MySpace Joins The Contextual Advertising Fray With myAds

After one year of tests, MySpace just launched myAds, its new online advertising platform. myAds is similar to Google’s AdWords and Facebook Ads, but it has some new features that will make it the darling of the contextual marketing crowd.

For starters, it allows you to target a campaign based on gender, age and geographic location. But that’s what everybody’s already doing, right?

So MySpace takes the thing a bit further in trying to get to a PGA – Precision-Guided Ad.

Its main feature is the ability to hypertarget. And what’s this, you may ask? Well, something like a marketer’s wet dream, that’s what it is.

In short, MySpace takes the information users provide about themselves – what they like and dislike, what they do in their spare time, etc – and uses it to put them in nice little boxes.

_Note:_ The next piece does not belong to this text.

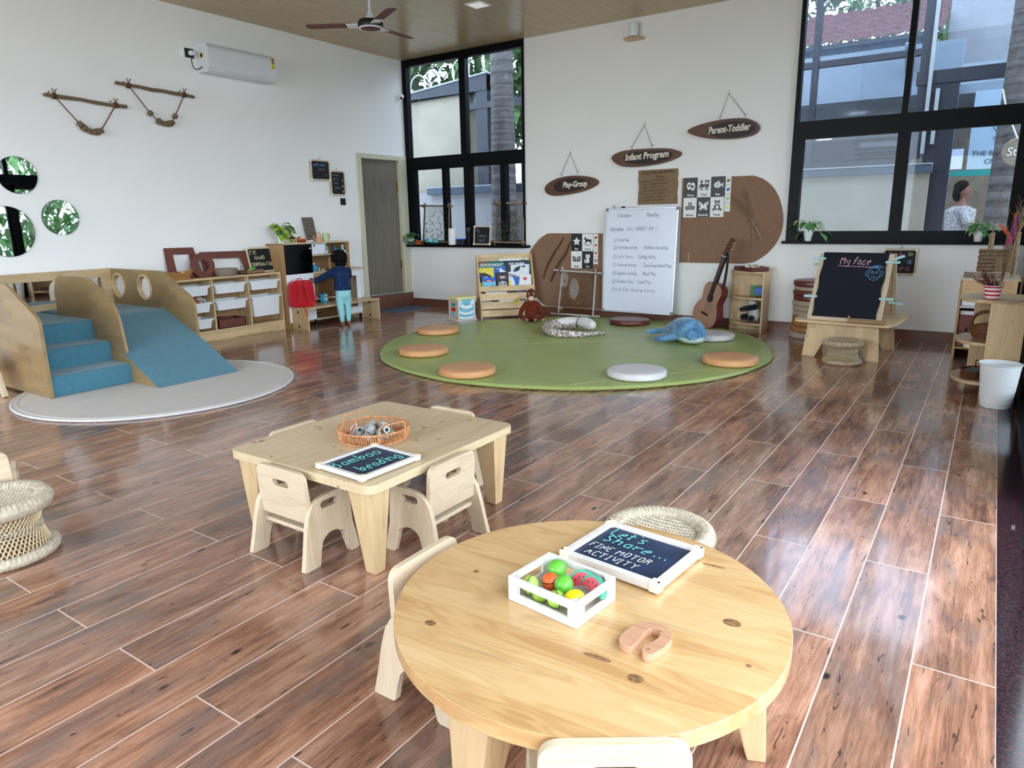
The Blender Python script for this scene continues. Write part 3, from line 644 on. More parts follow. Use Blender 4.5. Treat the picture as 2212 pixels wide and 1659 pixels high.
sw = thing('light_switch', 'black light switch plate on the wall beside the door', 'switch', (XL, 6.617, 1.5)); ob('plate', MB().b2((0, -.045, -.044), (.008, .045, .044), bev=.003), 'black_plastic', sw); ob('rocker', MB().b2((.008, -.012, -.018), (.011, -.003, .018)).b2((.008, .003, -.018), (.011, .012, .018)), 'ink_dark', sw)
cc = thing('security_camera', 'white dome security camera in the corner by the window', 'camera', (XL, 7.80, 2.95))
ob('bracket', MB().lathe([(.0, 0), (.05, 0), (.05, .02), (.045, .03), (0, .03)], 24, rot=(0, R(90), 0)), 'white_plastic', cc, smooth=40); ob('dome', MB().sph((.045, 0, -.012), (.035, .04, .035)), 'white_plastic', cc, smooth=60); ob('lens', MB().sph((.062, -.022, -.035), .017), 'black_gloss', cc, smooth=60)
# ================================================================== rugs and cushions
gm = thing('floor_mat', 'large round green padded floor mat', 'mat', (-3.375, 6.02, 0)); gr = 1.905
def matf(u, v):
    a = 2*PI*u; r = gr*v*(1+.004*math.sin(a*9)+.003*math.sin(a*5+1)); return None
mb = MB(); nn_ = 144
def prof_pt(a, k, j):
    r, z = [(0, .030), (gr*.5, .030), (gr*.9, .030), (gr*.975, .028), (gr*.992, .02), (gr*.996, .01), (gr*.985, .001)][k]
    w = .004*math.sin(a*11)+.003*math.sin(a*23+1) if k > 2 else 0
    z2 = z+(.0018*math.sin(a*8+r*6)*math.sin(r*9+a*3) if 0 < k < 4 else 0); return (math.cos(a)*(r+w), math.sin(a)*(r+w), z2)
mb.grid(lambda i, j: prof_pt(2*PI*i, round(j*6), j), nn_, 7, closeu=True)
ob('cover', mb, 'green_vinyl', gm, smooth=60)
ob('piping', MB().tube([(math.cos(2*PI*i/120)*gr*.985, math.sin(2*PI*i/120)*gr*.985, .024) for i in range(120)], .006, 6, closed=True), 'green_vinyl', gm, smooth=60)
sm = MB()
for a0, a1 in (((-gr*.985*math.cos(R(25)), gr*.985*math.sin(R(25))), (gr*.985*math.cos(R(25)), -gr*.985*math.sin(R(25)))), ((-.75*gr, -.62*gr), (.72*gr, .66*gr)), ((-.97*gr, .10*gr), (-.42*gr, .88*gr)), ((.42*gr, -.88*gr), (.97*gr, -.1*gr))):
    n_ = 26; sm.tube([(a0[0]+(a1[0]-a0[0])*i/n_, a0[1]+(a1[1]-a0[1])*i/n_, .0305+.0008*math.sin(i*1.7)) for i in range(n_+1)], .002, 6)
ob('seams', sm, 'green_vinyl', gm, smooth=60)
bm_ = thing('play_mat', 'half round beige mat in front of the play stairs and slide', 'mat', (-5.30, 2.87, 0))
ob('pad', MB().prism([circ(0, 0, .985, 96)], XY, 0, .016), 'beige_mat', bm_, bev=.005, smooth=30)
ob('piping', MB().tube([(math.cos(2*PI*i/110)*.95, math.sin(2*PI*i/110)*.95, .016) for i in range(110)], .004, 6, closed=True), 'beige_mat', bm_, smooth=60)
ob('edge_roll', MB().tube([(math.cos(2*PI*i/110)*.985, math.sin(2*PI*i/110)*.985, .010) for i in range(110)], .010, 8, closed=True), 'white_vinyl', bm_, smooth=60)
dm = thing('door_mat', 'slate blue doormat by the raised doorway', 'mat', (-6.99, 7.42, 0), R(2)); ob('pad', MB().prism([rrect(-.15, -.36, .27, .36, .03)], XY, 0, .008), 'blue_mat', dm)
def cushion(mat, r=.23, h=.055):
    mb = MB().lathe([(0, 0), (r-.012, 0), (r-.002, .006), (r, .012), (r, h-.014), (r-.006, h-.004), (r-.016, h), (r*.6, h+.003), (0, h+.002)], 56)
    return mesh_of(mb, 'floor_cushion', 50)
CU = {}
def put_cushion(mat, x, y, z, label, group, rot=0, r=.23, h=.055):
    k = (mat, r, h)
    if k not in CU: CU[k] = cushion(mat, r, h)
    o = bpy.data.objects.new('floor_cushion', CU[k]); COL.objects.link(o)
    if not CU[k].materials: CU[k].materials.append(M[mat])
    o.location = (x, y, z); o.rotation_euler = (0, 0, rot); tag(o, label, 'cushion', group)
    ob('piping', MB().tube([(math.cos(2*PI*i/64)*(r+.0005), math.sin(2*PI*i/64)*(r+.0005), h-.012) for i in range(64)], .0025, 5, closed=True), mat, o, smooth=60)
    return o
GC = 'round floor cushions on the green mat'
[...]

Then all you have to do is choose the ones you like, and voilá!, your ad will be flying off directly to scores of personal pages.

Say you own a local surf shop in Pismo Beach. You can use myAds to target users in that area (I think it’s a safe bet to assume that not many people would come from Santa Barbara to buy you a board) that say they’re into surf or bodyboard, and show them relevant ads about a boards sale, for instance.

But now let’s say you own a surf school, also in Pismo Beach. You can target your ads not only to people who say they’re into surf (who’d probably be already over the lessons phase) but also to people that are into related sports (like skate, for instance), and that could be willing to give surf a try. And if you find out that a lot of people usually come from Fresno for vacation in Pismo Beach in the Summer, you can start a campaign in the Spring aimed specifically at them. Pretty cool stuff, ahn?

As for the pricing model, myAds also goes along with the prevailing CPC trend. For the uninitiated, CPC translates as Cost-Per-Click, which means that you only pay when viewers actually click on your ad, instead of when they merely see it (which is a tricky thing to measure, since the ad being there is no guarantee at all that it is actually being seen).

CPC has a bottom price of $0.25, and goes up based on competition with other advertisers also targeting the same niche. The more you are willing to pay, the higher your ad will go in the priority ladder. Campaign budgets start at a minimum $25, and can go up to $10,000, with the possibility of defining a budget cap anywhere in-between..

That means that if you pinpoint a limit of $1000 to your campaign, then the ad will be active until that amount is reached. When that happens, it will simply be redrawn. That way you can rest assure that you won’t be driven into bankruptcy by crowds of users that just can’t help clicking in your perfectly targeted ad.

With myAds, the Myspace team takes online contextual advertising a step further. But will it be enough for the platform to gain traction amid the ongoing economic meltdown, which is starting to affect online ad spending?